Problem requirements> Write out the material exactly. Do not include the pictures.

Dataset excerpt>

»»

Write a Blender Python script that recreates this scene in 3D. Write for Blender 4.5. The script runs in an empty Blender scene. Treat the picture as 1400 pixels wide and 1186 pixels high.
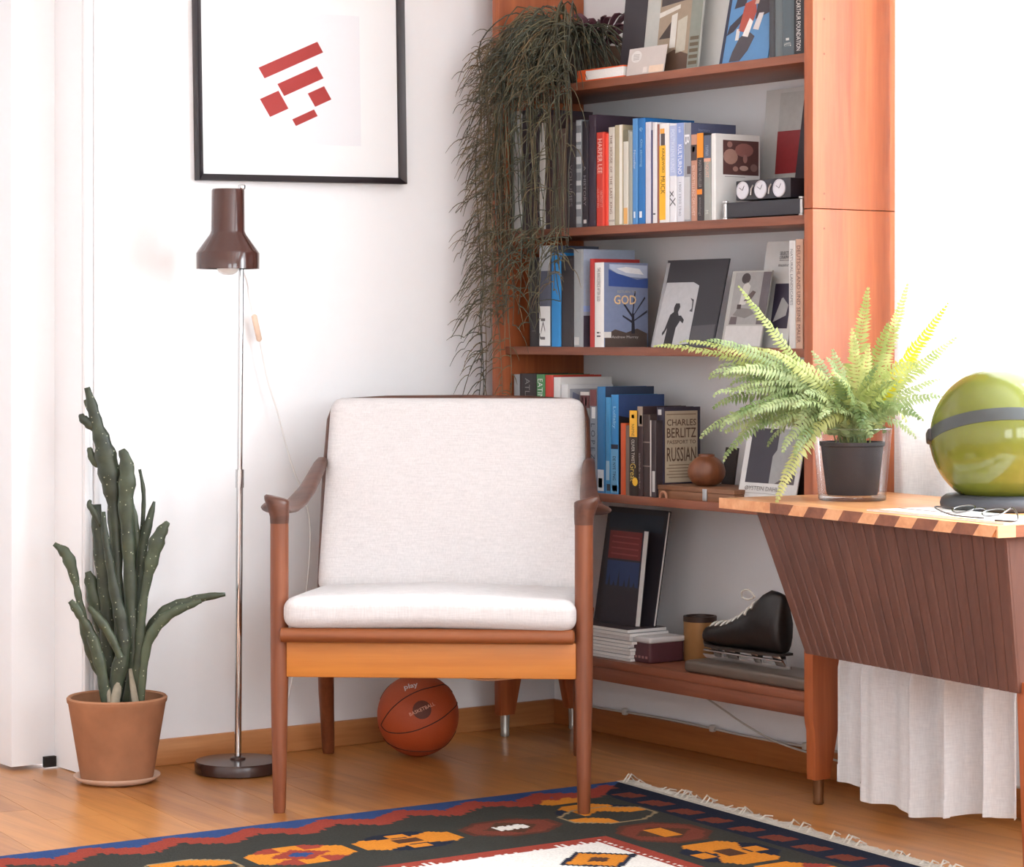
import bpy, bmesh, math, random
from mathutils import Vector as V, Matrix

# ------------------------------------------------------------------ camera, world, light, exposure
F_PX, HORIZON, CAM_H, YAW = 3529.0, 456.0, 1.08, math.radians(35.85)
FW = V((math.sin(YAW), math.cos(YAW), 0)); RT = V((math.cos(YAW), -math.sin(YAW), 0)); UP = V((0, 0, 1))
CAM = V((-4.294, -5.742, CAM_H))
scene = bpy.context.scene
col = scene.collection
cam_data = bpy.data.cameras.new('camera')
cam_data.sensor_width = 36.0
cam_data.lens = F_PX / 1400.0 * 36.0
cam_data.shift_y = -(593.0 - HORIZON) / 1400.0
cam_data.clip_start = 0.05
cam = bpy.data.objects.new('camera', cam_data)
cam.location = CAM
cam.rotation_euler = (math.pi / 2, 0, -YAW)
col.objects.link(cam)
scene.camera = cam

world = bpy.data.worlds.new('overcast_sky')
scene.world = world
world.use_nodes = True
world.node_tree.nodes['Background'].inputs[0].default_value = (0.93, 0.96, 1.0, 1)
world.node_tree.nodes['Background'].inputs[1].default_value = 3.0

def area_light(name, loc, rot, sx, sy, power, color):
    d = bpy.data.lights.new(name, 'AREA')
    d.shape = 'RECTANGLE'; d.size = sx; d.size_y = sy; d.energy = power; d.color = color
    o = bpy.data.objects.new(name, d)
    o.location = loc; o.rotation_euler = rot
    col.objects.link(o)
    return o
# daylight through the window in the right wall and through the two windows behind the photographer
area_light('daylight_right_window', (0.32, -2.95, 1.62), (0, math.radians(90), 0), 1.6, 2.9, 200, (0.865, 0.932, 1.0))
area_light('daylight_rear_window', (-1.7, -7.08, 1.6), (math.radians(90), 0, 0), 1.5, 1.6, 26, (0.865, 0.932, 1.0))
area_light('daylight_rear_window_b', (-4.0, -7.08, 1.6), (math.radians(90), 0, 0), 1.5, 1.6, 26, (0.865, 0.932, 1.0))

vs = scene.view_settings
vs.view_transform = 'Standard'
vs.look = 'None'
vs.gamma = 1.0
vs.use_curve_mapping = False
vs.exposure = 0.74

# ------------------------------------------------------------------ photograph geometry -> places in the room
def ray(u, v): return FW + RT * ((u - 700.0) / F_PX) - UP * ((v - HORIZON) / F_PX)
def on_axis(ax, u, v, c):
    d = ray(u, v); return CAM + d * ((c - CAM[ax]) / d[ax])
def on_x(u, v, x): return on_axis(0, u, v, x)
def on_y(u, v, y): return on_axis(1, u, v, y)
def on_z(u, v, z): return on_axis(2, u, v, z)
def at_depth(u, v, dep): return CAM + ray(u, v) * dep
def on_plane(u, v, p, n):
    d = ray(u, v); return CAM + d * ((p - CAM).dot(n) / d.dot(n))

# ------------------------------------------------------------------ materials
def lin(c):
    r = []
    for x in c:
        x /= 255.0
        r.append(x / 12.92 if x <= 0.04045 else ((x + 0.055) / 1.055) ** 2.4)
    return (r[0], r[1], r[2], 1.0)
MATS = {}
def base_mat(name):
    m = bpy.data.materials.new(name); m.use_nodes = True
    nt = m.node_tree
    return m, nt, nt.nodes['Principled BSDF']
def plain(c, rough=0.55, metal=0.0, noise=0.06, nscale=60.0, bump=0.0, spec=None, trans=0.0):
    key = ('plain', tuple(c), rough, metal, noise, nscale, bump, spec, trans)
    if key in MATS: return MATS[key]
    m, nt, b = base_mat('plain_%d_%d_%d' % tuple(c))
    b.inputs['Roughness'].default_value = rough; b.inputs['Metallic'].default_value = metal
    if spec is not None: b.inputs['Specular IOR Level'].default_value = spec
    L = lin(c)
    if noise > 0:
        tc = nt.nodes.new('ShaderNodeTexCoord'); n = nt.nodes.new('ShaderNodeTexNoise')
        n.inputs['Scale'].default_value = nscale; n.inputs['Detail'].default_value = 3
        mx = nt.nodes.new('ShaderNodeMix'); mx.data_type = 'RGBA'
        mx.inputs[6].default_value = tuple(x * (1 - noise) for x in L[:3]) + (1,)
        mx.inputs[7].default_value = tuple(min(1, x * (1 + noise)) for x in L[:3]) + (1,)
        nt.links.new(tc.outputs['Object'], n.inputs['Vector'])
        nt.links.new(n.outputs['Fac'], mx.inputs[0])
        nt.links.new(mx.outputs[2], b.inputs['Base Color'])
        if bump > 0:
            bp = nt.nodes.new('ShaderNodeBump'); bp.inputs['Strength'].default_value = bump; bp.inputs['Distance'].default_value = 0.002
            nt.links.new(n.outputs['Fac'], bp.inputs['Height']); nt.links.new(bp.outputs[0], b.inputs['Normal'])
    else:
        b.inputs['Base Color'].default_value = L
    if trans > 0:
        tr = nt.nodes.new('ShaderNodeBsdfTranslucent'); mx2 = nt.nodes.new('ShaderNodeMixShader')
        mx2.inputs[0].default_value = trans
        if noise > 0: nt.links.new(mx.outputs[2], tr.inputs[0])
        else: tr.inputs[0].default_value = L
        out = nt.nodes['Material Output']
        nt.links.new(b.outputs[0], mx2.inputs[1]); nt.links.new(tr.outputs[0], mx2.inputs[2]); nt.links.new(mx2.outputs[0], out.inputs[0])
    MATS[key] = m
    return m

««

Response to the task>
Write a Blender Python script that recreates this scene in 3D. Write for Blender 4.5. The script runs in an empty Blender scene. Treat the picture as 1400 pixels wide and 1186 pixels high.
import bpy, bmesh, math, random
from mathutils import Vector as V, Matrix

# ------------------------------------------------------------------ camera, world, light, exposure
F_PX, HORIZON, CAM_H, YAW = 3529.0, 456.0, 1.08, math.radians(35.85)
FW = V((math.sin(YAW), math.cos(YAW), 0)); RT = V((math.cos(YAW), -math.sin(YAW), 0)); UP = V((0, 0, 1))
CAM = V((-4.294, -5.742, CAM_H))
scene = bpy.context.scene
col = scene.collection
cam_data = bpy.data.cameras.new('camera')
cam_data.sensor_width = 36.0
cam_data.lens = F_PX / 1400.0 * 36.0
cam_data.shift_y = -(593.0 - HORIZON) / 1400.0
cam_data.clip_start = 0.05
cam = bpy.data.objects.new('camera', cam_data)
cam.location = CAM
cam.rotation_euler = (math.pi / 2, 0, -YAW)
col.objects.link(cam)
scene.camera = cam

world = bpy.data.worlds.new('overcast_sky')
scene.world = world
world.use_nodes = True
world.node_tree.nodes['Background'].inputs[0].default_value = (0.93, 0.96, 1.0, 1)
world.node_tree.nodes['Background'].inputs[1].default_value = 3.0

def area_light(name, loc, rot, sx, sy, power, color):
    d = bpy.data.lights.new(name, 'AREA')
    d.shape = 'RECTANGLE'; d.size = sx; d.size_y = sy; d.energy = power; d.color = color
    o = bpy.data.objects.new(name, d)
    o.location = loc; o.rotation_euler = rot
    col.objects.link(o)
    return o
# daylight through the window in the right wall and through the two windows behind the photographer
area_light('daylight_right_window', (0.32, -2.95, 1.62), (0, math.radians(90), 0), 1.6, 2.9, 200, (0.865, 0.932, 1.0))
area_light('daylight_rear_window', (-1.7, -7.08, 1.6), (math.radians(90), 0, 0), 1.5, 1.6, 26, (0.865, 0.932, 1.0))
area_light('daylight_rear_window_b', (-4.0, -7.08, 1.6), (math.radians(90), 0, 0), 1.5, 1.6, 26, (0.865, 0.932, 1.0))

vs = scene.view_settings
vs.view_transform = 'Standard'
vs.look = 'None'
vs.gamma = 1.0
vs.use_curve_mapping = False
vs.exposure = 0.74

# ------------------------------------------------------------------ photograph geometry -> places in the room
def ray(u, v): return FW + RT * ((u - 700.0) / F_PX) - UP * ((v - HORIZON) / F_PX)
def on_axis(ax, u, v, c):
    d = ray(u, v); return CAM + d * ((c - CAM[ax]) / d[ax])
def on_x(u, v, x): return on_axis(0, u, v, x)
def on_y(u, v, y): return on_axis(1, u, v, y)
def on_z(u, v, z): return on_axis(2, u, v, z)
def at_depth(u, v, dep): return CAM + ray(u, v) * dep
def on_plane(u, v, p, n):
    d = ray(u, v); return CAM + d * ((p - CAM).dot(n) / d.dot(n))

# ------------------------------------------------------------------ materials
def lin(c):
    r = []
    for x in c:
        x /= 255.0
        r.append(x / 12.92 if x <= 0.04045 else ((x + 0.055) / 1.055) ** 2.4)
    return (r[0], r[1], r[2], 1.0)
MATS = {}
def base_mat(name):
    m = bpy.data.materials.new(name); m.use_nodes = True
    nt = m.node_tree
    return m, nt, nt.nodes['Principled BSDF']
def plain(c, rough=0.55, metal=0.0, noise=0.06, nscale=60.0, bump=0.0, spec=None, trans=0.0):
    key = ('plain', tuple(c), rough, metal, noise, nscale, bump, spec, trans)
    if key in MATS: return MATS[key]
    m, nt, b = base_mat('plain_%d_%d_%d' % tuple(c))
    b.inputs['Roughness'].default_value = rough; b.inputs['Metallic'].default_value = metal
    if spec is not None: b.inputs['Specular IOR Level'].default_value = spec
    L = lin(c)
    if noise > 0:
        tc = nt.nodes.new('ShaderNodeTexCoord'); n = nt.nodes.new('ShaderNodeTexNoise')
        n.inputs['Scale'].default_value = nscale; n.inputs['Detail'].default_value = 3
        mx = nt.nodes.new('ShaderNodeMix'); mx.data_type = 'RGBA'
        mx.inputs[6].default_value = tuple(x * (1 - noise) for x in L[:3]) + (1,)
        mx.inputs[7].default_value = tuple(min(1, x * (1 + noise)) for x in L[:3]) + (1,)
        nt.links.new(tc.outputs['Object'], n.inputs['Vector'])
        nt.links.new(n.outputs['Fac'], mx.inputs[0])
        nt.links.new(mx.outputs[2], b.inputs['Base Color'])
        if bump > 0:
            bp = nt.nodes.new('ShaderNodeBump'); bp.inputs['Strength'].default_value = bump; bp.inputs['Distance'].default_value = 0.002
            nt.links.new(n.outputs['Fac'], bp.inputs['Height']); nt.links.new(bp.outputs[0], b.inputs['Normal'])
    else:
        b.inputs['Base Color'].default_value = L
    if trans > 0:
        tr = nt.nodes.new('ShaderNodeBsdfTranslucent'); mx2 = nt.nodes.new('ShaderNodeMixShader')
        mx2.inputs[0].default_value = trans
        if noise > 0: nt.links.new(mx.outputs[2], tr.inputs[0])
        else: tr.inputs[0].default_value = L
        out = nt.nodes['Material Output']
        nt.links.new(b.outputs[0], mx2.inputs[1]); nt.links.new(tr.outputs[0], mx2.inputs[2]); nt.links.new(mx2.outputs[0], out.inputs[0])
    MATS[key] = m
    return m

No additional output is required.